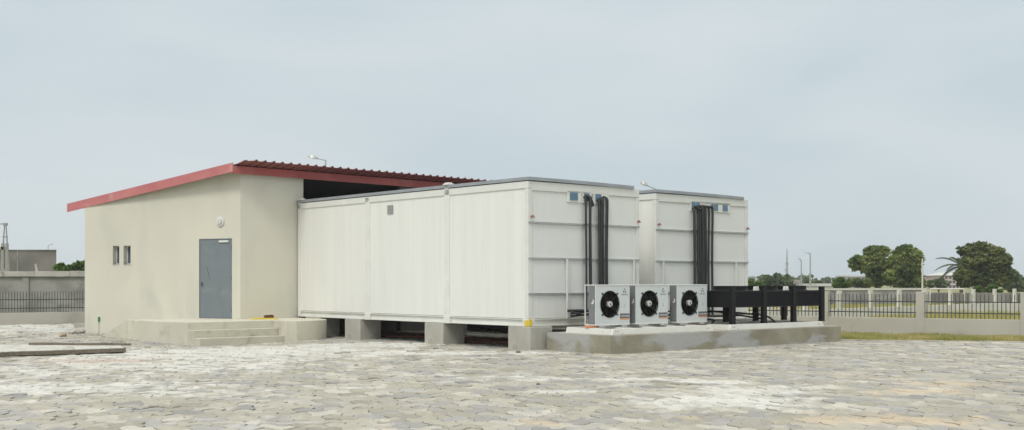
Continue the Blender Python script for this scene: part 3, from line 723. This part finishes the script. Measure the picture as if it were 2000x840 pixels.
# ------------------------------------------------------------------ rubble, slab, planks at left
q = [P(-160,697,.10), P(20,686.5,.12), P(246,679,.12), P(236,672.5,.12), P(60,672,.12), P(-200,676,.12)]
c = sum((Vector(v_) for v_ in q), Vector())/6
t = thing('raised_slab', 'pale paved slab raised on a dark timber edge at lower left', 'slab', (c.x,c.y,0))
pl = [(v_.x-c.x, v_.y-c.y) for v_ in q]
mb = MB(); mb.prism(pl, [.02]*6, [.105]*6); mb.build('edging', 'wood_dark', t)
pl2 = [(a*.985, b_*.97) for a, b_ in pl]
mb = MB(); mb.prism(pl2, .106, .118); mb.build('slab_top', mat('slab_top', (.60,.60,.56), (.50,.49,.45), 3, rough=.9, spec=.2, stain=(.30,.29,.25), smask=(.55,.60), sscale=3, sstretch=(1,4,1)), t)
def plank(label, p0, p1, w=.09, h=.035, z=.02, m_='wood'):
    d_ = p1-p0; L_ = d_.length; a = math.atan2(d_.y, d_.x)
    mb = MB(); n = 8
    for i in range(n+1):
        s_ = L_*i/n; zz_ = .006*math.sin(i*1.3); mb.v += [(s_,-w/2,zz_),(s_,w/2,zz_),(s_,w/2,zz_+h),(s_,-w/2,zz_+h)]
    for i in range(n):
        for q_ in range(4): mb.f.append((i*4+q_, i*4+(q_+1)%4, i*4+4+(q_+1)%4, i*4+4+q_))
    mb.f += [(3,2,1,0),(n*4,n*4+1,n*4+2,n*4+3)]
    return tag(mb.build('plank', m_, None, (p0.x,p0.y,z), a, bevel=.003), label, 'plank', 'loose planks by the raised slab')
plank('light wooden plank lying along the right half of the raised slab front', P(146,689), P(243,682.5), .10)
plank('light wooden plank lying along the left half of the raised slab front', P(-10,694), P(120,690), .10)
plank('dark weathered plank lying on the back edge of the raised slab', P(58,673.5,.12), P(254,676,.10), .12, .05, .120, 'wood_dark')
def rock(label, px, py, r, m_='conc', z=0., flat=.6, name='rubble'):
    import bmesh
    bm = bmesh.new(); bmesh.ops.create_icosphere(bm, subdivisions=2, radius=r); sd = random.random()*50
    for v_ in bm.verts:
        n_ = noise.noise(v_.co/r*1.3+Vector((sd,0,0))); v_.co *= 1+.35*n_; v_.co.z = max(v_.co.z*flat, -.3*r); 
    me = bpy.data.meshes.new(name); bm.to_mesh(me); bm.free(); me.materials.append(M[m_]); p = P(px,py)
    o = bpy.data.objects.new(name, me); col.objects.link(o); o.location = (p.x,p.y,z+.28*r+g(p.x,p.y)); return tag(o, label, 'rubble', 'lumps of rubble')
rock('grey lump of broken concrete in front of the raised slab', 134, 692, .20)
rock('pale concrete lump left of the building corner', 146, 652, .19)
rock('darker concrete lump nearest the building corner', 158, 651, .15)
rock('small yellowish lump of sandy rubble left of the building', 123, 657, .12, 'wood')
rock('small pale stone before the second pier', 866, 676, .07)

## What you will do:
Your task is to reproduce all of the material exactly. The pictures stay out.

## Response to this exercise:
Continue the Blender Python script for this scene: part 3, from line 723. This part finishes the script. Measure the picture as if it were 2000x840 pixels.
# ------------------------------------------------------------------ rubble, slab, planks at left
q = [P(-160,697,.10), P(20,686.5,.12), P(246,679,.12), P(236,672.5,.12), P(60,672,.12), P(-200,676,.12)]
c = sum((Vector(v_) for v_ in q), Vector())/6
t = thing('raised_slab', 'pale paved slab raised on a dark timber edge at lower left', 'slab', (c.x,c.y,0))
pl = [(v_.x-c.x, v_.y-c.y) for v_ in q]
mb = MB(); mb.prism(pl, [.02]*6, [.105]*6); mb.build('edging', 'wood_dark', t)
pl2 = [(a*.985, b_*.97) for a, b_ in pl]
mb = MB(); mb.prism(pl2, .106, .118); mb.build('slab_top', mat('slab_top', (.60,.60,.56), (.50,.49,.45), 3, rough=.9, spec=.2, stain=(.30,.29,.25), smask=(.55,.60), sscale=3, sstretch=(1,4,1)), t)
def plank(label, p0, p1, w=.09, h=.035, z=.02, m_='wood'):
    d_ = p1-p0; L_ = d_.length; a = math.atan2(d_.y, d_.x)
    mb = MB(); n = 8
    for i in range(n+1):
        s_ = L_*i/n; zz_ = .006*math.sin(i*1.3); mb.v += [(s_,-w/2,zz_),(s_,w/2,zz_),(s_,w/2,zz_+h),(s_,-w/2,zz_+h)]
    for i in range(n):
        for q_ in range(4): mb.f.append((i*4+q_, i*4+(q_+1)%4, i*4+4+(q_+1)%4, i*4+4+q_))
    mb.f += [(3,2,1,0),(n*4,n*4+1,n*4+2,n*4+3)]
    return tag(mb.build('plank', m_, None, (p0.x,p0.y,z), a, bevel=.003), label, 'plank', 'loose planks by the raised slab')
plank('light wooden plank lying along the right half of the raised slab front', P(146,689), P(243,682.5), .10)
plank('light wooden plank lying along the left half of the raised slab front', P(-10,694), P(120,690), .10)
plank('dark weathered plank lying on the back edge of the raised slab', P(58,673.5,.12), P(254,676,.10), .12, .05, .120, 'wood_dark')
def rock(label, px, py, r, m_='conc', z=0., flat=.6, name='rubble'):
    import bmesh
    bm = bmesh.new(); bmesh.ops.create_icosphere(bm, subdivisions=2, radius=r); sd = random.random()*50
    for v_ in bm.verts:
        n_ = noise.noise(v_.co/r*1.3+Vector((sd,0,0))); v_.co *= 1+.35*n_; v_.co.z = max(v_.co.z*flat, -.3*r); 
    me = bpy.data.meshes.new(name); bm.to_mesh(me); bm.free(); me.materials.append(M[m_]); p = P(px,py)
    o = bpy.data.objects.new(name, me); col.objects.link(o); o.location = (p.x,p.y,z+.28*r+g(p.x,p.y)); return tag(o, label, 'rubble', 'lumps of rubble')
rock('grey lump of broken concrete in front of the raised slab', 134, 692, .20)
rock('pale concrete lump left of the building corner', 146, 652, .19)
rock('darker concrete lump nearest the building corner', 158, 651, .15)
rock('small yellowish lump of sandy rubble left of the building', 123, 657, .12, 'wood')
rock('small pale stone before the second pier', 866, 676, .07)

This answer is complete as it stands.